Given some of the exchanges we've had today, let me make a comment.
What's really going on here is that the government is obsessed with punishment. I was just reading one of the quotes from Minister Finley this past spring when she said, referring to prisoners who are eligible for OAS, that they should be getting punishment, not pensions. It's that mindset, Madam Chair, that is the problem here.
If we had taken a much more holistic.... If we take the Russell Williams case, since we're dealing with individual cases here, Mr. Watson is wrong. If you look at the opportunities we had here for amending both the OAS and the Corrections and Conditional Release Act, specifically section 78, we had the opportunity to deal meaningfully with claims from victims. Think of those women who were raped by Mr. Williams. Think of the families of the women who were killed. If these funds had been available, we have existing laws that would have....
And there are more funds. Mr. Williams is eligible for a pension of $65,000 per year. If that fund had been made available--which it is not now--to the victims, then we actually could have compensated them financially for the lost time that the families are going to suffer, for the counselling they're going to need, and for the other expenses that we know victims incur.
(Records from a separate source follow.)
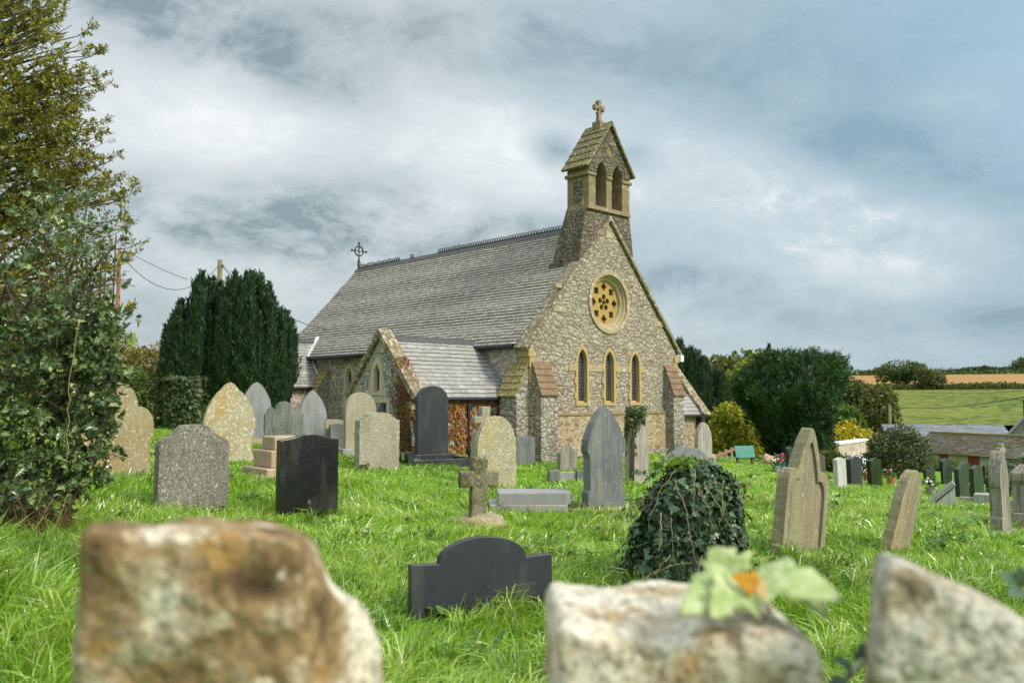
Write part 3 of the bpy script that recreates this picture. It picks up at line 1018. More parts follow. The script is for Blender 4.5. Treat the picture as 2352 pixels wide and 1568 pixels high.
# buttresses with tiled weatherings
def buttress(name_parent, u0, u1, v, proj, ztop, zlow, face, zb=-1.2, tile=TILE, plinth=True):
    """face 'y': stands against the gable; face 'x': against the side wall (u0,u1 run along y)"""
    T = (lambda a, d, z: (a, v - d, z)) if face == 'y' else (lambda a, d, z: (v - d, a, z))
    m = M()
    m.hexa([T(u0, proj, zb), T(u1, proj, zb), T(u1, -.05, zb), T(u0, -.05, zb)], [T(u0, proj, zlow), T(u1, proj, zlow), T(u1, -.05, zlow), T(u0, -.05, zlow)])
    m.hexa([T(u0 + .001, proj - .002, zlow), T(u1 - .001, proj - .002, zlow), T(u1 - .001, -.05, zlow), T(u0 + .001, -.05, zlow)],
           [T(u0 + .001, .012, ztop), T(u1 - .001, .012, ztop), T(u1 - .001, -.05, ztop), T(u0 + .001, -.05, ztop)])
    if plinth:
        m.hexa([T(u0 - .04, proj + .06, zb), T(u1 + .04, proj + .06, zb), T(u1 + .04, -.05, zb), T(u0 - .04, -.05, zb)],
               [T(u0 - .04, proj + .06, .12), T(u1 + .04, proj + .06, .12), T(u1 + .04, -.05, .12), T(u0 - .04, -.05, .12)])
    b = m.obj('buttress', BUTT, church)
    m = M()
    n = 5
    for i in range(n):
        f0, f1 = i / n, (i + 1) / n
        d0, z0 = proj * (1 - f0) + .012, zlow + (ztop - zlow) * f0
        d1, z1 = proj * (1 - f1) + .012, zlow + (ztop - zlow) * f1
        split = u0 + (u1 - u0) * random.choice([.4, .5, .6, 1])
        for a, c in ((u0 - .03, split), (split + .004, u1 + .03)):
            if c - a < .05:
                continue
            m.hexa([T(a, d0 + .035, z0), T(c, d0 + .035, z0), T(c, d1, z1), T(a, d1, z1)], [T(a, d0 + .05, z0 + .035), T(c, d0 + .05, z0 + .035), T(c, d1 + .02, z1 + .035), T(a, d1 + .02, z1 + .035)])
    m.obj('buttress_tiles', tile, b, bevel=.005)
    return b


buttress('', -.3, .3, 0, .34, 2.52, 1.66, 'y')
buttress('', 5.42, 5.97, 0, .34, 2.56, 1.66, 'y', -1.6)
buttress('', .05, .68, U0, .45, 2.5, 1.64, 'x', tile=TILEM)
buttress('', 9.55, 10.05, U0, .5, 2.5, 1.75, 'x', tile=TILEM, plinth=False)

# bellcote
bell = M()
BC = 2.83
q0, q1 = -.06, .74


def frus(m, a, za, b, zb):
    (x0, x1, y0, y1), (X0, X1, Y0, Y1) = a, b
    m.hexa([(x0, y0, za), (x1, y0, za), (x1, y1, za), (x0, y1, za)], [(X0, Y0, zb), (X1, Y0, zb), (X1, Y1, zb), (X0, Y1, zb)])


frus(bell, (1.56, 4.1, .03, 1.2), 5.2, (1.58, 4.08, .03, 1.14), 5.42)
frus(bell, (1.62, 4.04, .03, 1.06), 5.42, (1.74, 3.92, .03, .86), 6.3)
frus(bell, (1.74, 3.92, .03, .86), 6.3, (1.87, 3.79, .0, .76), 6.88)
bellcote = bell.obj('bellcote', BELLW, church)
m = M()
frus(m, (1.87, 3.77, q0 - .02, .78), 6.88, (1.91, 3.73, q0, .74), 7.0)
arches = [arch_loop(2.44, .235, 7.0, 7.8, 8.28), arch_loop(3.15, .235, 7.0, 7.8, 8.28)]
tre = foil(BC - .02, 8.66, .16, 3, math.pi / 2)
m.plate([[(1.91, 7.0), (3.73, 7.0), (3.73, 8.08), (BC, 9.32), (1.91, 8.08)]] + [[(x, max(z, 7.004)) for x, z in h][::-1] for h in arches], q0, q1)
m.obj('bell_stage', SANDB, bellcote)
m = M()
zb_ = 7.955
path = [(1.93, zb_)]
for cx_ in (2.44, 3.15):
    lp_ = [q for q in arch_loop(cx_, .25, 7.0, 7.8, 8.3, 12)[2:] if q[1] > zb_ + .01][::-1]
    path += [(lp_[0][0] - .003, zb_)] + lp_ + [(lp_[-1][0] + .003, zb_)]
path += [(3.71, zb_), (3.71, 8.1), (BC, 9.28), (1.93, 8.1)]
m.plate([path, tre[::-1]], q0 - .03, q0 + .002)
m.obj('gablet_facing', BELLW, bellcote)
for a, b in ((1.83, 2.21), (2.67, 2.92), (3.38, 3.81)):
    M().box(a, b, q0 - .045, q1 + .045, 7.82, 7.92).obj('string_moulding', SANDB, bellcote, bevel=.02)
for z0, z1, in ((7.12, 7.3), (7.31, 7.5), (7.51, 7.7)):
    M().box(1.885, 1.92, .18 + random.uniform(-.03, .03), .5, z0, z1).obj('side_stone', BELLW, bellcote, bevel=.015)
m = M()
rl = Vector((BC - 1.8, 9.53 - 8.02))
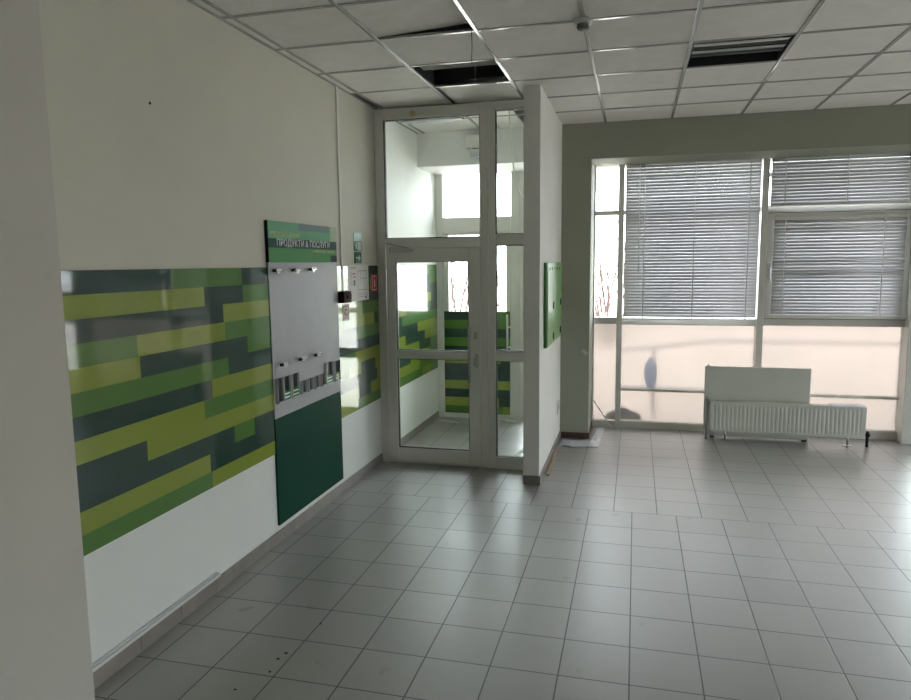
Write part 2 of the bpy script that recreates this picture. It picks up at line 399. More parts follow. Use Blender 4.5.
# ------------------------------------------------------------------ patterned green panels
def stripes(o, rows, ztop, rh, zbot, plane, name, parent=None, thick=.006):
    """rows: list of [(end, colour), ...]; one mesh, blocks of colour laid in courses"""
    b = MB(); mats = [M['gD'], M['gG'], M['gY'], M['gL']]; ix = {'D':0,'G':1,'Y':2,'L':3}
    for k, (start, segs) in enumerate(rows):
        z1 = ztop - k*rh; z0 = max(zbot, z1-rh)
        s = start
        for e, c in segs:
            if plane[0] == 'x': b.quad((plane[1], s, z0), (plane[1], e, z0), (plane[1], e, z1), (plane[1], s, z1), ix[c])
            else: b.quad((s, plane[1], z0), (e, plane[1], z0), (e, plane[1], z1), (s, plane[1], z1), ix[c])
            s = e
    s0, e0 = rows[0][0], rows[0][1][-1][0]
    # board behind the print
    n0 = len(b.bm.faces)
    if plane[0] == 'x': b.box(plane[1]-thick, plane[1]-.0003, s0, e0, zbot, ztop, 0, 0)
    else: b.box(s0, e0, plane[1]+.0003, plane[1]+thick, zbot, ztop, 0, 0)
    return b.build(name, mats, parent)
def rowsof(start, end, txt):
    out = []
    for line in txt.strip().split('|'):
        segs = []
        for tok in line.split():
            c, _, e = tok.partition(':'); segs.append((float(e) if e else end, c))
        out.append((start, segs))
    return out
ZT, ZB, RH = 1.758, .587, .0985
P1 = rowsof(1.955, 3.852, """D:2.93 G:3.555 D | Y:3.19 D:3.56 G | D:3.355 Y | G:2.665 Y:3.365 G | Y:2.675 D:3.585 G | G:3.38 D |
D:3.215 Y | Y:3.14 G | D:2.685 Y | D:3.405 G:3.62 D | Y:3.165 D | G:3.175 Y""")
o = stripes(None, P1, ZT, RH, ZB, ('x', XL+.008), 'wall_panel', thick=.008)
recenter(o, (XL+.001, 2.9, ZB)); tag(o, 'long glossy green striped panel on left wall between column and silver board', 'wall panel')
P2 = rowsof(4.872, 5.735, """Y:5.08 D | Y:5.05 D:5.55 Y:5.66 D | G:5.2 D | Y:5.35 G | G:5.1 Y:5.62 D:5.70 G | D:5.2 G | D |
G:5.18 Y | G:5.05 Y:5.3 D:5.62 Y | D:5.66 Y | Y:5.25 D:5.5 Y | Y:5.2 G""")
o = stripes(None, P2, ZT, RH, ZB, ('x', XL+.008), 'wall_panel', thick=.008)
recenter(o, (XL+.001, 5.3, ZB)); tag(o, 'short glossy green striped panel between silver board and glazed door', 'wall panel')
P3 = rowsof(5.815, 7.588, """G:6.4 Y:7.1 G | Y:6.7 D:7.3 G | D:6.3 Y:7.0 D | G:6.9 Y:7.35 D | Y:6.5 G:7.3 D | D:6.35 G:7.2 G |
D:6.85 Y | Y:6.45 D:7.1 Y | G:6.2 Y:6.9 D:7.3 G | D:6.6 Y:7.25 G | Y:6.9 G | G:7.0 Y:7.3 G""")
o = stripes(None, P3, ZT, RH, ZB, ('x', XL+.008), 'wall_panel', thick=.008)
recenter(o, (XL+.001, 6.7, ZB)); tag(o, 'green striped panel on vestibule wall seen through glazed door', 'wall panel')
P4 = rowsof(-2.104, -1.345, """D:-1.62 G | G | D | G | D:-1.5 D | Y:-1.45 D | D | D:-1.85 D | Y | D | Y:-1.47 D | G:-1.43 Y""")
film = stripes(None, P4, 1.23, .0985, .06, ('y', YE-.034), 'green_film', thick=.002)
# the film is stuck on the door leaf, so it is a part of it
place(film, lf); tag(film, 'green striped film on lower half of glass')

# ------------------------------------------------------------------ silver brochure board on the left wall
BX = XL+.014; BO = .0012
bd = thing('display_board', 'silver and dark green display board with green header on left wall', 'display board', (XL, 4.355, .115))
MB().box(XL+.002, BX, 3.852, 4.862, .808, 1.787, .0015).build('silver_panel', M['silver'], bd)
MB().box(XL+.002, BX, 3.852, 4.862, .115, .8075, .0015).build('green_panel', M['boardgreen'], bd)
HX = XL+.023
h = MB(); h.box(XL+.002, HX-.0005, 3.846, 4.846, 1.7875, 2.042, 0, 5)
def hq(y0, y1, z0, z1, mi): h.quad((HX, y0, z0), (HX, y1, z0), (HX, y1, z1), (HX, y0, z1), mi)
hq(3.846,4.25,1.935,2.042,0); hq(4.25,4.737,1.996,2.042,3); hq(4.25,4.737,1.935,1.996,0); hq(4.737,4.846,1.935,2.042,2)
hq(3.846,4.846,1.878,1.935,4); hq(3.846,4.846,1.836,1.878,1); hq(3.846,4.737,1.7875,1.836,1); hq(4.737,4.846,1.7875,1.836,4)
hd = h.build('header', [M['gMint'], M['gGreen'], M['gPale'], M['gGrey'], M['gDeep'], M['black']], bd)
FONT_CACHE = {}
def text_on_x(body, y0, y1, z0, z1, x, m, name, parent, flip=1):
    cu = bpy.data.curves.new('lettering_curve', 'FONT'); cu.body = body; cu.extrude = .002; cu.resolution_u = 3
    ob = bpy.data.objects.new('lettering_tmp', cu); COL.objects.link(ob)
    dg = bpy.context.evaluated_depsgraph_get(); dg.update()
    me = bpy.data.meshes.new_from_object(ob.evaluated_get(dg)); bpy.data.objects.remove(ob); bpy.data.curves.remove(cu)
    vx = [v.co.x for v in me.vertices]; vy = [v.co.y for v in me.vertices]
    ax, bx, ay, by = min(vx), max(vx), min(vy), max(vy)
    for v in me.vertices:
        X = (v.co.x-ax)/(bx-ax)*(y1-y0)+y0; Z = (v.co.y-ay)/(by-ay)*(z1-z0)+z0
        v.co = (x + .0006 + (v.co.z+.002)*.3*flip, X, Z)
    me.materials.clear(); me.materials.append(m)
    o = bpy.data.objects.new(name, me); COL.objects.link(o); place(o, parent); return o
text_on_x('СПЕЦІАЛЬНО ДЛЯ ВАС', 3.868, 4.262, 1.950, 1.976, HX, M['yellowtext'], 'lettering', hd)
text_on_x('ПРОДУКТИ & ПОСЛУГИ', 3.95, 4.722, 1.880, 1.934, HX, M['whitetext'], 'lettering', hd)
text_on_x('НАЙКРАЩІ УМОВИ', 4.445, 4.80, 1.849, 1.876, HX, M['yellowtext'], 'lettering', hd)

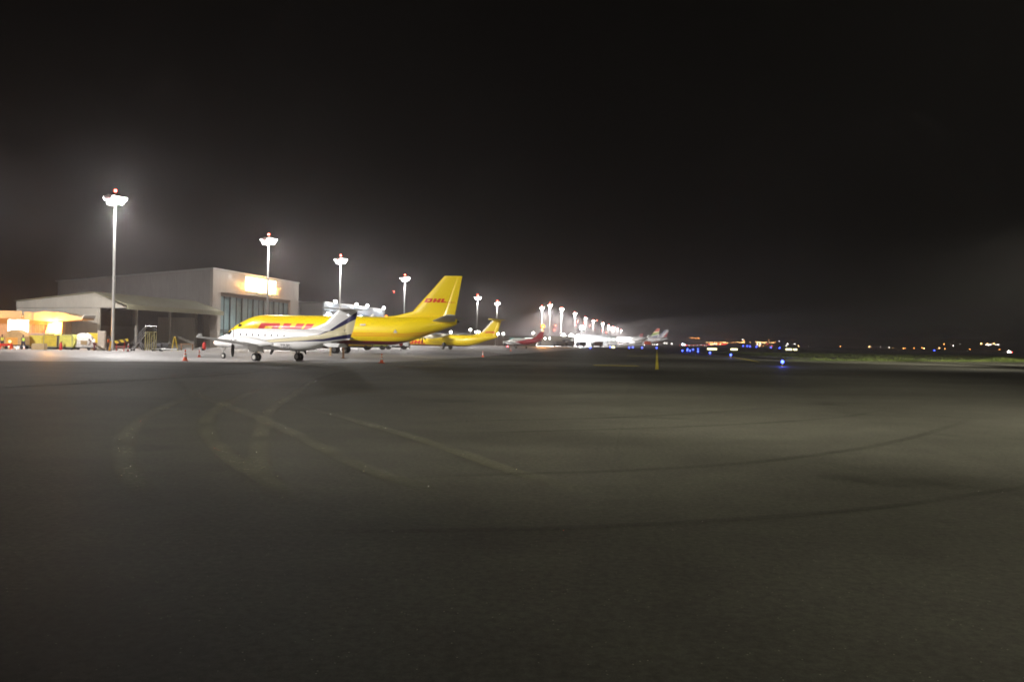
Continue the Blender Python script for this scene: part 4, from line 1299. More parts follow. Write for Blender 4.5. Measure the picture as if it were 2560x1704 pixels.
uld('mustard yellow container next to the long bright crate', 137, 104, 1, (0.62, 0.46, 0.04))
uld('lime yellow container next to the white wrapped load', 170, 104, -1, (0.66, 0.62, 0.12))

t = thing('fire_extinguisher', 'red fire extinguisher standing between the two yellow containers', 'fire extinguisher', gnd(152.5, 102.5))
MB().lathe((0, 0, 0), [(0.16, 0.0), (0.17, 0.05), (0.17, 0.72), (0.08, 0.9), (0.04, 0.98)], 'Z', 14).build('cylinder', M_RED, t, True)
MB().box((0.06, 0, 1.02), (0.22, 0.05, 0.06)).build('valve', M_DARK, t)
MB().tube((0.1, 0, 0.98), (0.2, -0.05, 0.5), 0.02, n=6).build('hose', M_RUBBER, t)

t = thing('wrapped_pallet', 'lumpy white plastic-wrapped load on a low dark dolly', 'pallet load', gnd(209, 104.5))
dolly(t, 2.9, 1.8, 0.38)
mb = MB()
rnd = random.Random(5)
vs = []
rs = []
for z, k in ((0.38, 1.0), (0.8, 1.04), (1.3, 0.95), (1.75, 0.72), (2.1, 0.35)):
    rs.append([(1.4*k*math.cos(a)*(1+rnd.uniform(-.12, .12)), 0.85*k*math.sin(a)*(1+rnd.uniform(-.12, .12)), z+rnd.uniform(-.08, .08)) for a in [2*math.pi*i/14 for i in range(14)]])
mb.rings(rs).build('wrapped_load', plain("white_wrap", (0.70, 0.66, 0.62), 0.35, vary=0.3, scale=2.5), t)
MB().box((0.45, -0.75, 0.95), (0.7, 0.35, 0.5), rz=0.2).build('carton', M_CARD, t)

t = thing('tarp_stack', 'stack of goods under a bright yellow tarpaulin behind the wrapped load', 'tarpaulin stack', gnd(237, 108.5))
bevel(MB().prism([(-0.95, 0.9), (0.8, 0.9), (0.8, 2.15), (-0.6, 2.15)], 'y', -0.6, 0.6).build('tarpaulin', plain("yellow_tarpaulin", (0.78, 0.58, 0.03), 0.5), t), 0.05)
MB().span((-0.7, -0.55, 0), (0.7, 0.55, 0.88)).build('goods', M_CARD, t)

t = thing('cabinet', 'tall cream electrical cabinet just left of the near mast', 'cabinet', gnd(255, 103), 0.25)
bevel(MB().span((-0.42, -0.4, 0.1), (0.42, 0.4, 2.45)).build('body', plain("cream_cabinet", (0.55, 0.47, 0.38), 0.5), t), 0.03)
MB().span((-0.36, -0.43, 0.3), (0.36, -0.405, 2.3)).build('door', plain("cream_door", (0.58, 0.50, 0.41), 0.5), t)
MB().box((0.25, -0.45, 1.3), (0.04, 0.04, 0.18)).build('handle', M_STEEL, t)
MB().span((-0.46, -0.44, 0), (0.46, 0.44, 0.1)).build('plinth', M_CONC, t)

# striped barricade and posts right of the mast
t = thing('barricade', 'yellow and black striped barricade on red legs beside the near mast', 'barricade', gnd(303, 102), 0.0)
m, nt, b = new_mat("hazard_stripes")
x_, y_, z_ = coords(nt)
nt.links.new(mix(nt, E.op('FRACT', (x_+z_)*(1/0.8)).lt(0.45), (0.78, 0.58, 0.02), (0.06, 0.015, 0.01)), b.inputs['Base Color'])
MB().box((0.05, 0, 1.25), (1.7, 0.08, 0.36), ry=R(-11)).build('board', m, t)
for x in (-0.6, 0.35): MB().tube((x, 0, 0), (x+0.1, 0, 1.2), 0.05, n=8).build('leg', M_RED, t)
MB().box((-0.1, 0, 0.55), (1.3, 0.06, 0.14)).build('rail', plain("faded_red_rail", (0.42, 0.16, 0.13), 0.6), t)
t = thing('marker_post', 'red and white banded post beside the striped barricade', 'post', gnd(321, 100.5))
m, nt, b = new_mat("red_white_bands")
x_, y_, z_ = coords(nt)
nt.links.new(mix(nt, E.op('FRACT', z_*(1/0.5)).lt(0.5), (0.75, 0.70, 0.66), (0.55, 0.03, 0.04)), b.inputs['Base Color'])
MB().tube((0, 0, 0.06), (0.03, 0, 1.05), 0.09, n=12).build('post', m, t)
MB().box((0, 0, 0.03), (0.4, 0.4, 0.06)).build('base', M_RUBBER, t)
t = thing('marker_post', 'orange and yellow post standing against the foot of the near mast', 'post', gnd(276, 101.5))
MB().tube((-0.1, 0, 0.06), (0.1, 0, 1.2), 0.13, 0.07, 10).build('post', plain("amber_plastic", (0.72, 0.36, 0.03), 0.5), t)
MB().box((-0.1, 0, 0.03), (0.45, 0.45, 0.06)).build('base', M_RUBBER, t)

# maintenance steps
def steps(label, px, Y, hgt):
    t = thing('maintenance_steps', label, 'access steps', gnd(px, Y), R(8))
    mats = plain("dull_yellow_steps", (0.34, 0.30, 0.12), 0.6)
    MB().span((0.2, -0.5, hgt-0.08), (1.35, 0.5, hgt)).build('platform', mats, t)
    fr = MB()
    for x in (0.25, 0.75, 1.3):
        for y in (-0.46, 0.46): fr.box((x, y, hgt/2), (0.12, 0.09, hgt-0.1))
    fr.tube((0.25, -0.46, 0.3), (1.3, -0.46, hgt-0.3), 0.04, n=6)
    fr.build('tower_frame', mats, t)
    rl = MB()
    for y in (-0.46, 0.46):
        rl.tube((-1.5, y, 0.1), (0.25, y, hgt), 0.05, n=6)
        rl.tube((-1.5, y, 0.9), (0.25, y, hgt+0.7), 0.035, n=6).tube((0.25, y, hgt+0.7), (1.3, y, hgt+0.7), 0.035, n=6).tube((1.3, y, hgt), (1.3, y, hgt+0.7), 0.035, n=6)
        rl.tube((0.0, y, 0.1), (-0.55, y, hgt*0.55), 0.04, n=6)
    rl.build('rail', M_STEEL, t)
    st_ = MB()
    for k in range(8): st_.box((-1.4+k*0.21, 0, 0.2+k*(hgt-0.2)/8), (0.22, 0.9, 0.03))
    st_.build('treads', M_STEEL, t)
    for x in (-1.4, 1.2):
        for y in (-0.5, 0.5): MB().lathe((x, y, 0.12), [(0.03, -0.05), (0.12, -0.05), (0.12, 0.05), (0.03, 0.05)], 'Y', 12).build('wheel', M_RUBBER, t)
    return t
steps('tall dull yellow maintenance steps in front of the dark shed', 361, 106, 2.5)

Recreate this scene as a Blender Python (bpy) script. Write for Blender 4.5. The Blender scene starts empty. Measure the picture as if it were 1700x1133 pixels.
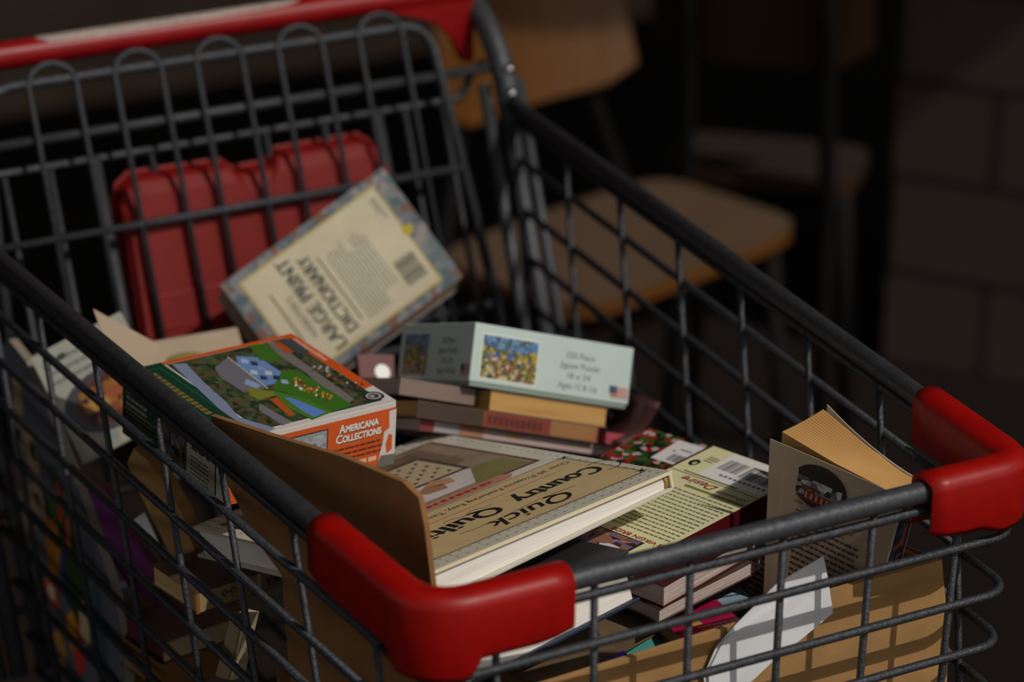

If this government were really meaningful in wanting to deal with victims, that's one of the ways. They had an opportunity to do it here. Are we going to be faced with another piece of legislation at some point in the future? Maybe.
Let me turn to one question. It's not fair to you, probably, to ask this question, but I want to get it on the record. I would like to have asked it of the minister. Was there any consideration given to expanding section 78 so that we could have got at other resources--CPP, OAS, the supplement, private pensions, and private assets--when people were incarcerated, especially for those kinds of crimes?